Gadwalls. Why are they called Gadwalls? Someone please tell me. Santee Lakes, CA.


It's hard to get down the personality of Common Gallinule. They are sometimes shy, sometimes not, and capable of great violence on their own kind. Lindo Lake, Lakeside, CA.


It did me a solid and stood up so I could capture the appropriate twinkle in its eye.


Maybe this is what Elegant Terns were doing when it first occurred to someone to name them Elegant Terns. These terns in courtship flight were over the J Street Mudflats in Chula Vista, CA.


Ugh you should have heard the yuppies prattling on about this mangy coyote. They thought it was extremely dangerous. I find prattling yuppies to be extremely dangerous, for the spirit and soul. Old Mission Dam, San Diego, CA.


Nothing against Yellow-rumped Warblers (especially ones that look like this), but I am still really enjoying my respite from them. It seems like practically every bird you look at in California between October and April is one of these things. Photographed at Santee Lakes, Santee, CA.


Black-throated Magpie-Jays have become target birds for birders coming to the Tijuana River Valley, even though we all know they're not really countable. No one can deny their charms and good looks though.

Wednesday, May 9, 2012

Backstroking Through Knob Creek


I have forgotten that work really gets in the way of blogging. And that's on top of birding, which ironically also gets in the way of blogging. I don't think bourbon consumption really helps or impedes the blog though, it's just necessary for my well-being. Should I take a dip in good old Knob Creek* tonight?

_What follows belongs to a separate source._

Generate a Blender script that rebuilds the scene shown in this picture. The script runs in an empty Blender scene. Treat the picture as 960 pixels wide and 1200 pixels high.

Oh. I also should be writing my Mother's Day card. So much to do!

Birding in San Diego has, of course, been good lately. Where else can you see Black Storm-Petrel and Prothonotary Warbler in the same day? I only have a couple scattered days off in the next couple of weeks, but then its time for my first pelagic trip of the year. I fiend for seabirds, so am looking forward to it. All these bright, flashy birds leave me yearning a certain Economy of Style.

Speaking of which, BB&B offers some more subdued birds today.

* = Knob Creek is a tasty bourbon, not an obscure birding spot where bad things happen in the bushes.


Watching avocets feeding is unusually pleasing, especially when they are sync'd up. Tijuana Slough National Wildlife Refuge, CA.


Surface scum-dwellers recoil in horror at the thought of their finely upturned bills.


The spring migration shorebird medley continues to pass through the area on it's way north. This has resulted in me seeing a lot more Red Knots (whom some have variously/nerdily described as a "glut" or a "slug"), although I am still an abject failure when it comes to photographing them. Instead, I have to make do with species like Western Sandpiper, Marbled Godwit and Dunlin. Tijuana Slough National Wildlife Refuge.



Here the medley is further medlied by the addition of something that resembles a Short-billed Dowitcher. So meddlesome.


Although they don't turn any redder, blacker or whiter in spring like many shorebirds, Whimbrels are at least noticeably more common this time of year. We applaud their presence, simply because sharply-decurved bills are laudable facial features. Ocean Beach, San Diego, CA.



A few Brant still linger and yodel and bark down south with us. Many of them have made it to their Alaskan breeding areas by now. J Street Mudflats, Chula Vista, CA.


This Gadwall is particularly well-marked for a species infamous for dwelling in comparitive mediocrity. Tijuana Slough National Wildlife Refuge.


This Northern Rough-winged Swallow looks very strong. Look at those bulging breast muscles...it can probably migrate around the whole world without stopping. Tijuana Bird and Butterfly Garden, CA.


A Song Sparrow belts it out at the San Diego Zoo. You gotta sing your heart out there if you want to drown out the peacocks.


San Diego is infamous for it's exotic species...for good or ill, this kind is still confined to aviaries. This uneconomically-styled hornbill (anyone know what kind?) resides at the San Diego Zoo. Such dainty eyelashes!